New York, New York: If we dig into the preliminary round matchups, the series involving the Rangers and Islanders are both studies in contrast. The Isles, under the tutelage of Barry Trotz, are a defense-first team. They play Florida, who offers a balanced offense. If Panther goalie Sergei Bobrovsky can wake up the echoes of his Vezina Trophy days in 2013 and 2017, the Isles could be in trouble. But those days were in Columbus, and I think the Islanders survive in a series that goes the full five games.

The Rangers are the defensively-challenged team in the Big Apple. Henrik Lundqvist’s best days are behind him in goal and 23-year-old Alexander Gorgiev is still unproven. If Gorgiev gets the starts and can lock down a pedestrian Carolina Hurricanes offense, the Rangers could ride the offense of Artemi Panarin, Mika Zibanejad and Chris Kreider to a series win. But when it comes to predictions, I generally shy away from the bad defensive team and these Rangers were 24th in the league in goals allowed. Carolina in four.
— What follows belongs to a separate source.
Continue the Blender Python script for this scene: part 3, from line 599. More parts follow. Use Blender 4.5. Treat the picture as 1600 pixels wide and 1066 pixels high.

Toronto Has To Come Through: The Maple Leafs have put the great hockey city of Toronto through a lot. They’ve lost Game 7s to Boston each of the last two years (on top of an epic collapse in 2013, another Game 7 loss to the Bruins). This year they get a chance at Columbus in the prelims. Mitch Marner and Auston Matthews are an amazing package of offensive talent but the Leafs have been terrible on defense.

This is a case where I’m going to violate my rules on defense though and pick Toronto. For one, I think Frederik Andersen is at least good enough in goal to get his team through one round. And the Blue Jackets are just really, really bad offensively. If Toronto can’t win this series, you have to wonder when they ever will advance in the playoffs.

Connor McDavid’s Time? Speaking of great young players that need to start going deep into the postseason, how about Connor McDavid in Edmonton? Already heralded as the next Wayne Gretzky even before he landed with the Oilers, McDavid has already won an MVP award. He has a great running mate in Leo Draisatl, who had scored 43 goals by the shutdown. Edmonton plays a Chicago team that’s a shadow of what they were five years ago. The Oilers need to win and the league needs McDavid to get on bigger stages.

Winnipeg vs. Calgary: There is no better preliminary round matchup than this one. Each team has the kind of goalie you can win a Stanley Cup with. Connor Hellebuyck for the Jets and David Rittich with the Flames. I’ve got Winnipeg winning this series in five games, but in either case the winner goes into the Round of 16 as the best sleeper pick to win it all.

Boston Strong? I conclude with the focus on the team I follow, the Boston Bruins. When the Bruins lost the Finals to St. Louis last year, it was lamented how Boston had gotten used to being the strong, physical team that could beat up on finesse players in the postseason. The roles got reversed against a Blues team that was big and could hit. Boston has great skill offensively—David Pastrnak is tied with Alex Ovechkin as the leading scorer. Patrice Bergeron is a terrific all-around center. Brad Marchand gets better every year. That’s a legitimate Big Three in a city that’s reserved such a nickname for trios like Bird-McHale-Parish or Pierce-KG-Allen. But no one is going to beat Tampa on skill alone and eventually the Bruins will have to show they can get in the muck, the way the champs of 2011 and the Finalists of 2013 could.